--- start ---

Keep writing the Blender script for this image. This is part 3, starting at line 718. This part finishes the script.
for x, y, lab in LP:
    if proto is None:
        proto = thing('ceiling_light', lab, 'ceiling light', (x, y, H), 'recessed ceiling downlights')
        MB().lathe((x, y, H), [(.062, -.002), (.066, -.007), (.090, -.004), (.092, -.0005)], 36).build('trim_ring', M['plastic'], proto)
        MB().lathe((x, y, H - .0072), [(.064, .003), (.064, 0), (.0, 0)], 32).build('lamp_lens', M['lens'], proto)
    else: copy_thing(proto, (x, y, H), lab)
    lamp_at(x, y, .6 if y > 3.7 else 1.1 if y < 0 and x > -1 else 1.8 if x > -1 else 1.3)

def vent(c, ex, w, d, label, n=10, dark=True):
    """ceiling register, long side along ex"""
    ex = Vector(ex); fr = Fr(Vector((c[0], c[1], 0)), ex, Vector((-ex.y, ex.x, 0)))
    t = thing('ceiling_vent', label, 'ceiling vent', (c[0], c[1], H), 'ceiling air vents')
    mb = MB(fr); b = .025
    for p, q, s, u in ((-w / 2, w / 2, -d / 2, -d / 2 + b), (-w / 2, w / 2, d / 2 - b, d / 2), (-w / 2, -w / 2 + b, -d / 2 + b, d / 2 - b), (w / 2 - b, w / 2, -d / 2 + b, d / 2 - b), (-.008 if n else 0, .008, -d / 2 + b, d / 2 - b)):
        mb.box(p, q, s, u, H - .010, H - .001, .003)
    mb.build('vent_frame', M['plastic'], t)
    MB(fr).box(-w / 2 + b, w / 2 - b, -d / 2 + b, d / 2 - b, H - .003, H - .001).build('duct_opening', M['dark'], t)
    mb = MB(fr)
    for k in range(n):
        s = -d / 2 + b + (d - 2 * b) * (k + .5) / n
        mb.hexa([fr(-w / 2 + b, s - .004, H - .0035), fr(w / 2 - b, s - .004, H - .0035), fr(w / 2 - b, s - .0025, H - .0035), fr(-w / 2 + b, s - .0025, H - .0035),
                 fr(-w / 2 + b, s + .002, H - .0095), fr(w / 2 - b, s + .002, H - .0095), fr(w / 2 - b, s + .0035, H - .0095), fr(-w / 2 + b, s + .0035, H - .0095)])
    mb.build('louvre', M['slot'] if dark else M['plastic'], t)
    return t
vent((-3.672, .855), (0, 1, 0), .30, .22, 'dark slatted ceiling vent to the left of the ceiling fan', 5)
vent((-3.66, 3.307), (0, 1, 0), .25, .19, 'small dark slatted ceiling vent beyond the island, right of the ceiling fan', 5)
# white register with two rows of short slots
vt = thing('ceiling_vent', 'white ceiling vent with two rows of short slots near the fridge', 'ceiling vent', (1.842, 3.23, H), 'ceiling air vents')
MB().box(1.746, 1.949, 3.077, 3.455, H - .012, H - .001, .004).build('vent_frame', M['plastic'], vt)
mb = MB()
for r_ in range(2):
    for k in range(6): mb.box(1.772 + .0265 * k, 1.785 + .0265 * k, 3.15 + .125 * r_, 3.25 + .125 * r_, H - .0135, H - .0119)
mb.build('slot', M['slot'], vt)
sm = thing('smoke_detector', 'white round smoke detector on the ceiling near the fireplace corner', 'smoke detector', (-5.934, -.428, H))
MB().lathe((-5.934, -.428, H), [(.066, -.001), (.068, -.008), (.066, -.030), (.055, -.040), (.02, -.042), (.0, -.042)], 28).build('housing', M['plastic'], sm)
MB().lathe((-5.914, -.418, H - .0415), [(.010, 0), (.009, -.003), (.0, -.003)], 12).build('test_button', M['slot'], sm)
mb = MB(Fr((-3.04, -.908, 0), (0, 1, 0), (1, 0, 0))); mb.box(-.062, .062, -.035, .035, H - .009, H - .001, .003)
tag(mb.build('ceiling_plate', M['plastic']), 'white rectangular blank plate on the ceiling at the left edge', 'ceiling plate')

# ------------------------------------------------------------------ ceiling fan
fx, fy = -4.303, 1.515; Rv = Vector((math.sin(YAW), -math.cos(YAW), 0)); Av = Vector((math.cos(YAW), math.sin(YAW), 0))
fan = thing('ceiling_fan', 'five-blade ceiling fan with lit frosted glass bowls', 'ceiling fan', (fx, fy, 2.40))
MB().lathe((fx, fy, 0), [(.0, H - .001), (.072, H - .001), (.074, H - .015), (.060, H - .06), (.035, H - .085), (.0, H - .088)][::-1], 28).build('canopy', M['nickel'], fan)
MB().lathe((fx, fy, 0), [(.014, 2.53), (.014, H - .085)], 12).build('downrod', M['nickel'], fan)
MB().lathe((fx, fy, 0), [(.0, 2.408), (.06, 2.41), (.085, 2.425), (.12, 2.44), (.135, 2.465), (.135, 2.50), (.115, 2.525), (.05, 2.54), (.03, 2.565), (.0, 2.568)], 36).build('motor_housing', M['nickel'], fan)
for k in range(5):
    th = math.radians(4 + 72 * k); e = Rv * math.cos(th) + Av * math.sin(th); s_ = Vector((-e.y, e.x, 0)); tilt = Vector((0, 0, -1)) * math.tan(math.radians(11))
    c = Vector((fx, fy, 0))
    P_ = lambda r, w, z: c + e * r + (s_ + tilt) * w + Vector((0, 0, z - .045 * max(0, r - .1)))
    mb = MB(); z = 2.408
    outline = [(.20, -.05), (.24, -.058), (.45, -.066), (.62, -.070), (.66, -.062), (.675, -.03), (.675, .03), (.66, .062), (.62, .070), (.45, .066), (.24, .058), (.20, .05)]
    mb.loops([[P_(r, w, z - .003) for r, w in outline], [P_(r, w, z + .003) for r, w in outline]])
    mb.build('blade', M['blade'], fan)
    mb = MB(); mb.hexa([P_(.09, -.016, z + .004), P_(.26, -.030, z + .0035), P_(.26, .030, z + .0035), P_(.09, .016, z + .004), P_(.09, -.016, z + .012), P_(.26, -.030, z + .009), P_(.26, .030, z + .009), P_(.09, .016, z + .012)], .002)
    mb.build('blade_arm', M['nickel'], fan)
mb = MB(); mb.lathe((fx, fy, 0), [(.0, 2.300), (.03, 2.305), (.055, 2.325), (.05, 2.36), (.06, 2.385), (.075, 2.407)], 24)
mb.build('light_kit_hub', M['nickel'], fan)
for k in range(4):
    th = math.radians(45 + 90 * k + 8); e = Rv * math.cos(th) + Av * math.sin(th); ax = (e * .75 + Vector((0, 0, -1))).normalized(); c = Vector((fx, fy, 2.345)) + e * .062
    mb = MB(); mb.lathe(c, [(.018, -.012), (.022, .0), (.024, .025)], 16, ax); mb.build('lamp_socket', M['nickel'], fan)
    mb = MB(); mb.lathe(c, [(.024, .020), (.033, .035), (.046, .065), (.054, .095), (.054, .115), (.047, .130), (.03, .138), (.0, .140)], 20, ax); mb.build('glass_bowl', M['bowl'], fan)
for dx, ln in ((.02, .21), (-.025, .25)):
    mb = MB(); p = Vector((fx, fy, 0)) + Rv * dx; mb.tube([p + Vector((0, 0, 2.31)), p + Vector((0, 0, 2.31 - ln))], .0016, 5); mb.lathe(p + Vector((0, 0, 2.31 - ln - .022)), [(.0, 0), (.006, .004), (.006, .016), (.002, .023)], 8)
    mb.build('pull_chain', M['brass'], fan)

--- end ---

• [Directions for this task] Return all of the data exactly as it reads.

• [Solution below]
Keep writing the Blender script for this image. This is part 3, starting at line 718. This part finishes the script.
for x, y, lab in LP:
    if proto is None:
        proto = thing('ceiling_light', lab, 'ceiling light', (x, y, H), 'recessed ceiling downlights')
        MB().lathe((x, y, H), [(.062, -.002), (.066, -.007), (.090, -.004), (.092, -.0005)], 36).build('trim_ring', M['plastic'], proto)
        MB().lathe((x, y, H - .0072), [(.064, .003), (.064, 0), (.0, 0)], 32).build('lamp_lens', M['lens'], proto)
    else: copy_thing(proto, (x, y, H), lab)
    lamp_at(x, y, .6 if y > 3.7 else 1.1 if y < 0 and x > -1 else 1.8 if x > -1 else 1.3)

def vent(c, ex, w, d, label, n=10, dark=True):
    """ceiling register, long side along ex"""
    ex = Vector(ex); fr = Fr(Vector((c[0], c[1], 0)), ex, Vector((-ex.y, ex.x, 0)))
    t = thing('ceiling_vent', label, 'ceiling vent', (c[0], c[1], H), 'ceiling air vents')
    mb = MB(fr); b = .025
    for p, q, s, u in ((-w / 2, w / 2, -d / 2, -d / 2 + b), (-w / 2, w / 2, d / 2 - b, d / 2), (-w / 2, -w / 2 + b, -d / 2 + b, d / 2 - b), (w / 2 - b, w / 2, -d / 2 + b, d / 2 - b), (-.008 if n else 0, .008, -d / 2 + b, d / 2 - b)):
        mb.box(p, q, s, u, H - .010, H - .001, .003)
    mb.build('vent_frame', M['plastic'], t)
    MB(fr).box(-w / 2 + b, w / 2 - b, -d / 2 + b, d / 2 - b, H - .003, H - .001).build('duct_opening', M['dark'], t)
    mb = MB(fr)
    for k in range(n):
        s = -d / 2 + b + (d - 2 * b) * (k + .5) / n
        mb.hexa([fr(-w / 2 + b, s - .004, H - .0035), fr(w / 2 - b, s - .004, H - .0035), fr(w / 2 - b, s - .0025, H - .0035), fr(-w / 2 + b, s - .0025, H - .0035),
                 fr(-w / 2 + b, s + .002, H - .0095), fr(w / 2 - b, s + .002, H - .0095), fr(w / 2 - b, s + .0035, H - .0095), fr(-w / 2 + b, s + .0035, H - .0095)])
    mb.build('louvre', M['slot'] if dark else M['plastic'], t)
    return t
vent((-3.672, .855), (0, 1, 0), .30, .22, 'dark slatted ceiling vent to the left of the ceiling fan', 5)
vent((-3.66, 3.307), (0, 1, 0), .25, .19, 'small dark slatted ceiling vent beyond the island, right of the ceiling fan', 5)
# white register with two rows of short slots
vt = thing('ceiling_vent', 'white ceiling vent with two rows of short slots near the fridge', 'ceiling vent', (1.842, 3.23, H), 'ceiling air vents')
MB().box(1.746, 1.949, 3.077, 3.455, H - .012, H - .001, .004).build('vent_frame', M['plastic'], vt)
mb = MB()
for r_ in range(2):
    for k in range(6): mb.box(1.772 + .0265 * k, 1.785 + .0265 * k, 3.15 + .125 * r_, 3.25 + .125 * r_, H - .0135, H - .0119)
mb.build('slot', M['slot'], vt)
sm = thing('smoke_detector', 'white round smoke detector on the ceiling near the fireplace corner', 'smoke detector', (-5.934, -.428, H))
MB().lathe((-5.934, -.428, H), [(.066, -.001), (.068, -.008), (.066, -.030), (.055, -.040), (.02, -.042), (.0, -.042)], 28).build('housing', M['plastic'], sm)
MB().lathe((-5.914, -.418, H - .0415), [(.010, 0), (.009, -.003), (.0, -.003)], 12).build('test_button', M['slot'], sm)
mb = MB(Fr((-3.04, -.908, 0), (0, 1, 0), (1, 0, 0))); mb.box(-.062, .062, -.035, .035, H - .009, H - .001, .003)
tag(mb.build('ceiling_plate', M['plastic']), 'white rectangular blank plate on the ceiling at the left edge', 'ceiling plate')

# ------------------------------------------------------------------ ceiling fan
fx, fy = -4.303, 1.515; Rv = Vector((math.sin(YAW), -math.cos(YAW), 0)); Av = Vector((math.cos(YAW), math.sin(YAW), 0))
fan = thing('ceiling_fan', 'five-blade ceiling fan with lit frosted glass bowls', 'ceiling fan', (fx, fy, 2.40))
MB().lathe((fx, fy, 0), [(.0, H - .001), (.072, H - .001), (.074, H - .015), (.060, H - .06), (.035, H - .085), (.0, H - .088)][::-1], 28).build('canopy', M['nickel'], fan)
MB().lathe((fx, fy, 0), [(.014, 2.53), (.014, H - .085)], 12).build('downrod', M['nickel'], fan)
MB().lathe((fx, fy, 0), [(.0, 2.408), (.06, 2.41), (.085, 2.425), (.12, 2.44), (.135, 2.465), (.135, 2.50), (.115, 2.525), (.05, 2.54), (.03, 2.565), (.0, 2.568)], 36).build('motor_housing', M['nickel'], fan)
for k in range(5):
    th = math.radians(4 + 72 * k); e = Rv * math.cos(th) + Av * math.sin(th); s_ = Vector((-e.y, e.x, 0)); tilt = Vector((0, 0, -1)) * math.tan(math.radians(11))
    c = Vector((fx, fy, 0))
    P_ = lambda r, w, z: c + e * r + (s_ + tilt) * w + Vector((0, 0, z - .045 * max(0, r - .1)))
    mb = MB(); z = 2.408
    outline = [(.20, -.05), (.24, -.058), (.45, -.066), (.62, -.070), (.66, -.062), (.675, -.03), (.675, .03), (.66, .062), (.62, .070), (.45, .066), (.24, .058), (.20, .05)]
    mb.loops([[P_(r, w, z - .003) for r, w in outline], [P_(r, w, z + .003) for r, w in outline]])
    mb.build('blade', M['blade'], fan)
    mb = MB(); mb.hexa([P_(.09, -.016, z + .004), P_(.26, -.030, z + .0035), P_(.26, .030, z + .0035), P_(.09, .016, z + .004), P_(.09, -.016, z + .012), P_(.26, -.030, z + .009), P_(.26, .030, z + .009), P_(.09, .016, z + .012)], .002)
    mb.build('blade_arm', M['nickel'], fan)
mb = MB(); mb.lathe((fx, fy, 0), [(.0, 2.300), (.03, 2.305), (.055, 2.325), (.05, 2.36), (.06, 2.385), (.075, 2.407)], 24)
mb.build('light_kit_hub', M['nickel'], fan)
for k in range(4):
    th = math.radians(45 + 90 * k + 8); e = Rv * math.cos(th) + Av * math.sin(th); ax = (e * .75 + Vector((0, 0, -1))).normalized(); c = Vector((fx, fy, 2.345)) + e * .062
    mb = MB(); mb.lathe(c, [(.018, -.012), (.022, .0), (.024, .025)], 16, ax); mb.build('lamp_socket', M['nickel'], fan)
    mb = MB(); mb.lathe(c, [(.024, .020), (.033, .035), (.046, .065), (.054, .095), (.054, .115), (.047, .130), (.03, .138), (.0, .140)], 20, ax); mb.build('glass_bowl', M['bowl'], fan)
for dx, ln in ((.02, .21), (-.025, .25)):
    mb = MB(); p = Vector((fx, fy, 0)) + Rv * dx; mb.tube([p + Vector((0, 0, 2.31)), p + Vector((0, 0, 2.31 - ln))], .0016, 5); mb.lathe(p + Vector((0, 0, 2.31 - ln - .022)), [(.0, 0), (.006, .004), (.006, .016), (.002, .023)], 8)
    mb.build('pull_chain', M['brass'], fan)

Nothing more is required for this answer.